→ **Objective**
Give back exactly the lines from the one with "Generate a Blender" through the one with "0), 2.0, 0.8)", inclusive, without the images.

● ● ●

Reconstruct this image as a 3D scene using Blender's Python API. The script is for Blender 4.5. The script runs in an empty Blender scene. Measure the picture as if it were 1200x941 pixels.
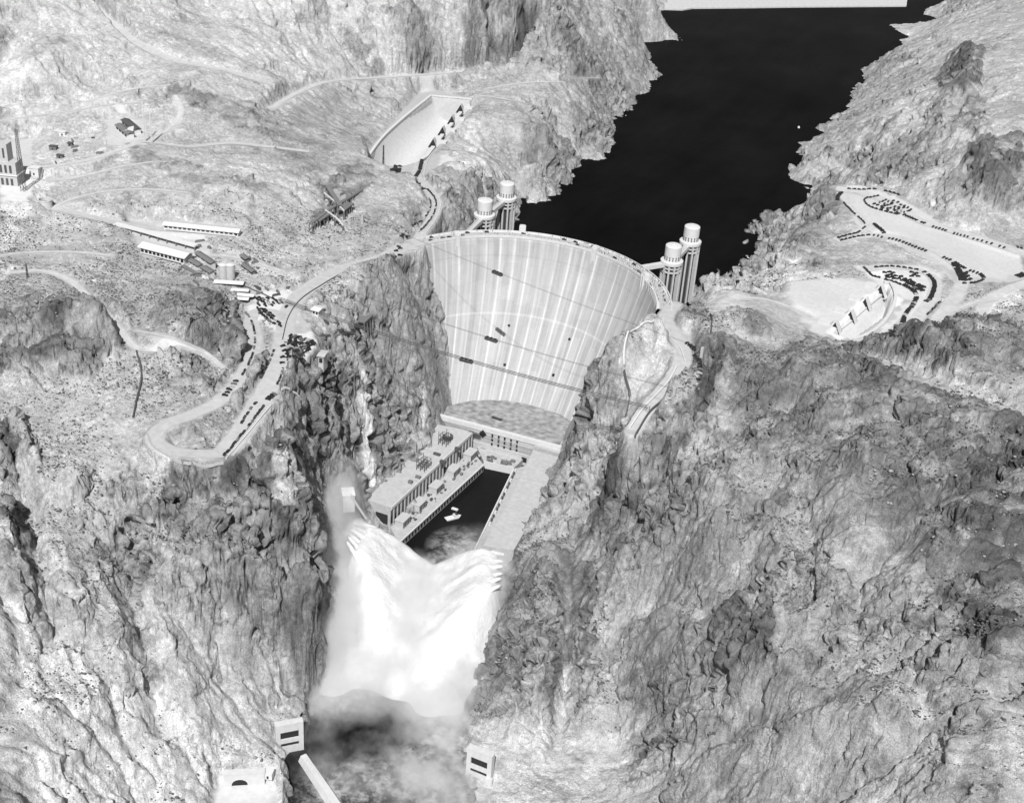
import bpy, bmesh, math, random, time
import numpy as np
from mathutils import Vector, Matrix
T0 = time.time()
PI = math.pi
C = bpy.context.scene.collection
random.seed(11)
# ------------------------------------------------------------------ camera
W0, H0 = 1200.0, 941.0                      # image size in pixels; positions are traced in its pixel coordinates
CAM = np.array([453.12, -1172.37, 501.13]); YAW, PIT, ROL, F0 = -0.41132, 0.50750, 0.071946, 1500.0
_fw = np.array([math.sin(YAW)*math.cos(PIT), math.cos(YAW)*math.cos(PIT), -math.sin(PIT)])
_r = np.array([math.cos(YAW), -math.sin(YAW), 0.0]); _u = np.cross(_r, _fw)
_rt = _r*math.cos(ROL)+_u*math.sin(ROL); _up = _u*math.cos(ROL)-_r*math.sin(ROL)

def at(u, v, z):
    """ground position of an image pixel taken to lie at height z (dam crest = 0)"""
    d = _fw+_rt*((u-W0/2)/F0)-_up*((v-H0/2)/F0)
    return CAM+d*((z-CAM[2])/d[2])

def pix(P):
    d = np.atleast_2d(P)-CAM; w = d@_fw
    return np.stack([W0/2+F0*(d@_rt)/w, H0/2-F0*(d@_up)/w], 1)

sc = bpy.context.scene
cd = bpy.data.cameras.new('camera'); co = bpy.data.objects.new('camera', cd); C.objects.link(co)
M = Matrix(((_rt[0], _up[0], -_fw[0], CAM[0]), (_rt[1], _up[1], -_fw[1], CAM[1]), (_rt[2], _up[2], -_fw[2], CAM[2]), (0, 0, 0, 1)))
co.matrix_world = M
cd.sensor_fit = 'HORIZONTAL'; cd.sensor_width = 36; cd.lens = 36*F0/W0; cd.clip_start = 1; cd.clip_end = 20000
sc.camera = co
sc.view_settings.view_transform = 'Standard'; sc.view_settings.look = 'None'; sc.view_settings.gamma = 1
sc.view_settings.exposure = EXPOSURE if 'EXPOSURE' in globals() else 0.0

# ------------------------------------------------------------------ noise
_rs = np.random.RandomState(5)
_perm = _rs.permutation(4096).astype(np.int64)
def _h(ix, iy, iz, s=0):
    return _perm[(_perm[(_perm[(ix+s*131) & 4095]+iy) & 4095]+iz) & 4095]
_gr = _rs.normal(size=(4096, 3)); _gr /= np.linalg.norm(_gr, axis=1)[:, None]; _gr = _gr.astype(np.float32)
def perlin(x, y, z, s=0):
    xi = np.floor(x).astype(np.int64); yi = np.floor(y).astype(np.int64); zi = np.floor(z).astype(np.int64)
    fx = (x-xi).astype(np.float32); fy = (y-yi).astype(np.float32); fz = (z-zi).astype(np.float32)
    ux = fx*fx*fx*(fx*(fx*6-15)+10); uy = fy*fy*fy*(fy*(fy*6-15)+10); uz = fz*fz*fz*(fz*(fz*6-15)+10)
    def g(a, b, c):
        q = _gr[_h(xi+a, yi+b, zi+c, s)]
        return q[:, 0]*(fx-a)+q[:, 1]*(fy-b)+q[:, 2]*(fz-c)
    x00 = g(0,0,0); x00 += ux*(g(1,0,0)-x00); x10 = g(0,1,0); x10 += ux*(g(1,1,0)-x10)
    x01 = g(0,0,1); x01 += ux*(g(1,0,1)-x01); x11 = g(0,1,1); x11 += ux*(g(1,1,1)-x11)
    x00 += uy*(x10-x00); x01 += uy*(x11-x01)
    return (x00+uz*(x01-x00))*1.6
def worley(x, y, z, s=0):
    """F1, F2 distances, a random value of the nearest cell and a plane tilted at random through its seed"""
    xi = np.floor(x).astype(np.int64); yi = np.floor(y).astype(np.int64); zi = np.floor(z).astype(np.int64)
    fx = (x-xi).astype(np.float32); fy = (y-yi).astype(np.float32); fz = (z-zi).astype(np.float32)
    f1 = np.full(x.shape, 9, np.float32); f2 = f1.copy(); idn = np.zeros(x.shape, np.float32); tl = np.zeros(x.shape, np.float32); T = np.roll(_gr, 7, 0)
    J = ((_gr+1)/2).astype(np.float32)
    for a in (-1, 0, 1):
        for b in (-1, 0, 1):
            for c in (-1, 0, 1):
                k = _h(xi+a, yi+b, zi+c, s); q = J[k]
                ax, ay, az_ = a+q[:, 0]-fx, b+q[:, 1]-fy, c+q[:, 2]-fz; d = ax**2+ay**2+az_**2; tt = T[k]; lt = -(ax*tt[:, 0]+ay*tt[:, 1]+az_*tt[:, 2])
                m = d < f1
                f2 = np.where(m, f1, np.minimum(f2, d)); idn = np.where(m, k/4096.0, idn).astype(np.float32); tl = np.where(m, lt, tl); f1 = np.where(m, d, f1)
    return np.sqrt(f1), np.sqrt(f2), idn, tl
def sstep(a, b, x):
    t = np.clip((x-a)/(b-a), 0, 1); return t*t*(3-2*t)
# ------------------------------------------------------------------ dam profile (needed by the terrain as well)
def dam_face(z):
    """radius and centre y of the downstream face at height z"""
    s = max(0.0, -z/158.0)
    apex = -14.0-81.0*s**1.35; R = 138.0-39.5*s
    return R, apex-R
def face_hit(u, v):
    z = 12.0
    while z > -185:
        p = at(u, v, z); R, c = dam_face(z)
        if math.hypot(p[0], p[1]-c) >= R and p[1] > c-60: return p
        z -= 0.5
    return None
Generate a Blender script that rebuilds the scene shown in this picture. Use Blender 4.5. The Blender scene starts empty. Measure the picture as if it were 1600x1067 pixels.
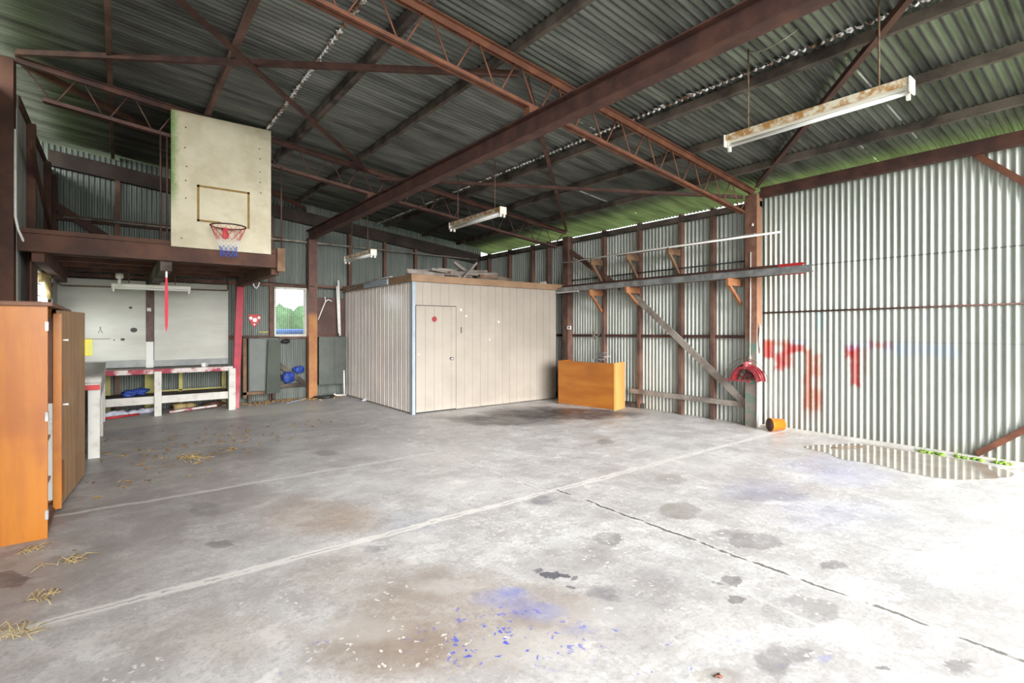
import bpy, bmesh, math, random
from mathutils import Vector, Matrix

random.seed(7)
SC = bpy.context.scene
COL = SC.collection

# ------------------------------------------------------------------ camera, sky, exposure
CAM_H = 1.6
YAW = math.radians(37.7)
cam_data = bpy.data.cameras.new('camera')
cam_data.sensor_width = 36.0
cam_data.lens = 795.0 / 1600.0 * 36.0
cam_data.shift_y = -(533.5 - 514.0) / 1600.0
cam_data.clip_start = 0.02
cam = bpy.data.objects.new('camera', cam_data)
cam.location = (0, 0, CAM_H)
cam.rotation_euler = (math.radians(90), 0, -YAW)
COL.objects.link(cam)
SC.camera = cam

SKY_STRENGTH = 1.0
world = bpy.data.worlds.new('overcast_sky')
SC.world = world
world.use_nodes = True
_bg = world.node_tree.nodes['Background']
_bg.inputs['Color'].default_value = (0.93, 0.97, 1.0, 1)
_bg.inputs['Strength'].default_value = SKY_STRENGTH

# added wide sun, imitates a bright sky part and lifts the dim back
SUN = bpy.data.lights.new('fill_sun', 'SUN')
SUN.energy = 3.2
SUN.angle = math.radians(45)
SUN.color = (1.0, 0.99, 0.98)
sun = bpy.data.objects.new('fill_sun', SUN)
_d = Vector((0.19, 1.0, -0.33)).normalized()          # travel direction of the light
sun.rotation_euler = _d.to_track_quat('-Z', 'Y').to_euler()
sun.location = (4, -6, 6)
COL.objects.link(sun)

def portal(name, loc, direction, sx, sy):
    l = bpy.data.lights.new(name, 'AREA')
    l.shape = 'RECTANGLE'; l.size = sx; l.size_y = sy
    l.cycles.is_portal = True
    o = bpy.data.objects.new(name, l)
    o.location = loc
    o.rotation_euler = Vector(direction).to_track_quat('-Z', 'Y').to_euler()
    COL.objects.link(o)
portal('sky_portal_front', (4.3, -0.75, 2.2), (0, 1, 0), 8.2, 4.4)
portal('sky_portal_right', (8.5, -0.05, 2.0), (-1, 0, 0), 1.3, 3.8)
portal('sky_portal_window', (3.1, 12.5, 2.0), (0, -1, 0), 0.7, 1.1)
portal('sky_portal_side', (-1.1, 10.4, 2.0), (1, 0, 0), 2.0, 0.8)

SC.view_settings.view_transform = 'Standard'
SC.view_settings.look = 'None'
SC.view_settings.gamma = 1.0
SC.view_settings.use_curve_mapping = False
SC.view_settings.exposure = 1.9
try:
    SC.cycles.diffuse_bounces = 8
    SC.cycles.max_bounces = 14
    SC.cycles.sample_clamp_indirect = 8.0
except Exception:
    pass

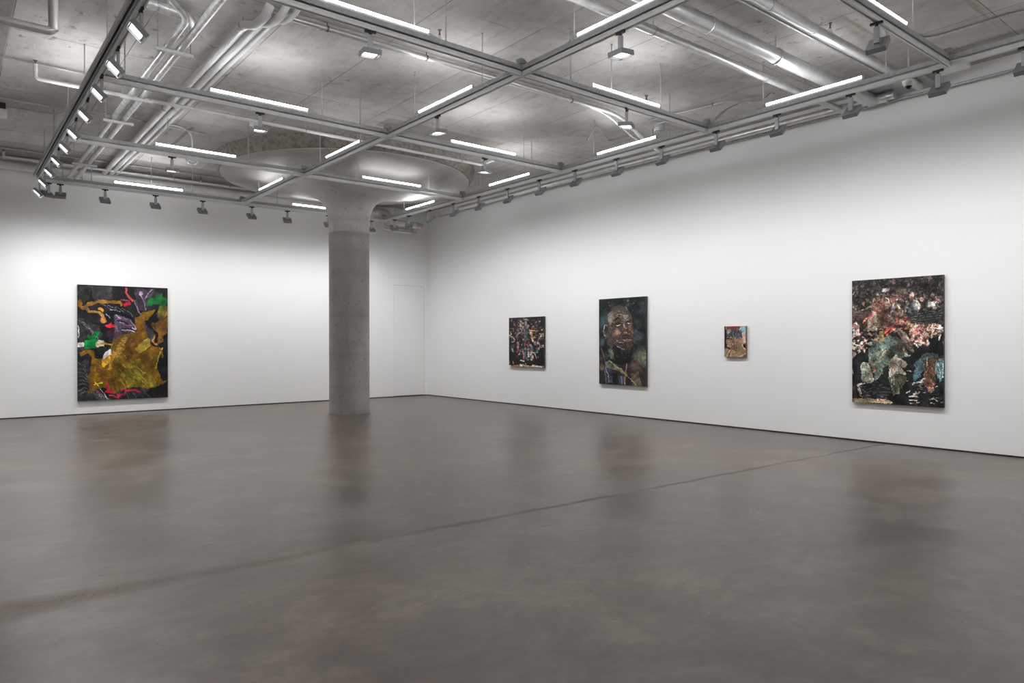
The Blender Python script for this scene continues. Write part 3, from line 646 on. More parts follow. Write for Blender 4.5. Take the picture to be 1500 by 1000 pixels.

● ● ●

→ **In response**
Generate a Blender script that rebuilds the scene shown in this picture. Use Blender 4.5. The Blender scene starts empty. Measure the picture as if it were 1600x1067 pixels.
import bpy, bmesh, math, random
from mathutils import Vector, Matrix

random.seed(7)
SC = bpy.context.scene
COL = SC.collection

# ------------------------------------------------------------------ camera, sky, exposure
CAM_H = 1.6
YAW = math.radians(37.7)
cam_data = bpy.data.cameras.new('camera')
cam_data.sensor_width = 36.0
cam_data.lens = 795.0 / 1600.0 * 36.0
cam_data.shift_y = -(533.5 - 514.0) / 1600.0
cam_data.clip_start = 0.02
cam = bpy.data.objects.new('camera', cam_data)
cam.location = (0, 0, CAM_H)
cam.rotation_euler = (math.radians(90), 0, -YAW)
COL.objects.link(cam)
SC.camera = cam

SKY_STRENGTH = 1.0
world = bpy.data.worlds.new('overcast_sky')
SC.world = world
world.use_nodes = True
_bg = world.node_tree.nodes['Background']
_bg.inputs['Color'].default_value = (0.93, 0.97, 1.0, 1)
_bg.inputs['Strength'].default_value = SKY_STRENGTH

# added wide sun, imitates a bright sky part and lifts the dim back
SUN = bpy.data.lights.new('fill_sun', 'SUN')
SUN.energy = 3.2
SUN.angle = math.radians(45)
SUN.color = (1.0, 0.99, 0.98)
sun = bpy.data.objects.new('fill_sun', SUN)
_d = Vector((0.19, 1.0, -0.33)).normalized()          # travel direction of the light
sun.rotation_euler = _d.to_track_quat('-Z', 'Y').to_euler()
sun.location = (4, -6, 6)
COL.objects.link(sun)

def portal(name, loc, direction, sx, sy):
    l = bpy.data.lights.new(name, 'AREA')
    l.shape = 'RECTANGLE'; l.size = sx; l.size_y = sy
    l.cycles.is_portal = True
    o = bpy.data.objects.new(name, l)
    o.location = loc
    o.rotation_euler = Vector(direction).to_track_quat('-Z', 'Y').to_euler()
    COL.objects.link(o)
portal('sky_portal_front', (4.3, -0.75, 2.2), (0, 1, 0), 8.2, 4.4)
portal('sky_portal_right', (8.5, -0.05, 2.0), (-1, 0, 0), 1.3, 3.8)
portal('sky_portal_window', (3.1, 12.5, 2.0), (0, -1, 0), 0.7, 1.1)
portal('sky_portal_side', (-1.1, 10.4, 2.0), (1, 0, 0), 2.0, 0.8)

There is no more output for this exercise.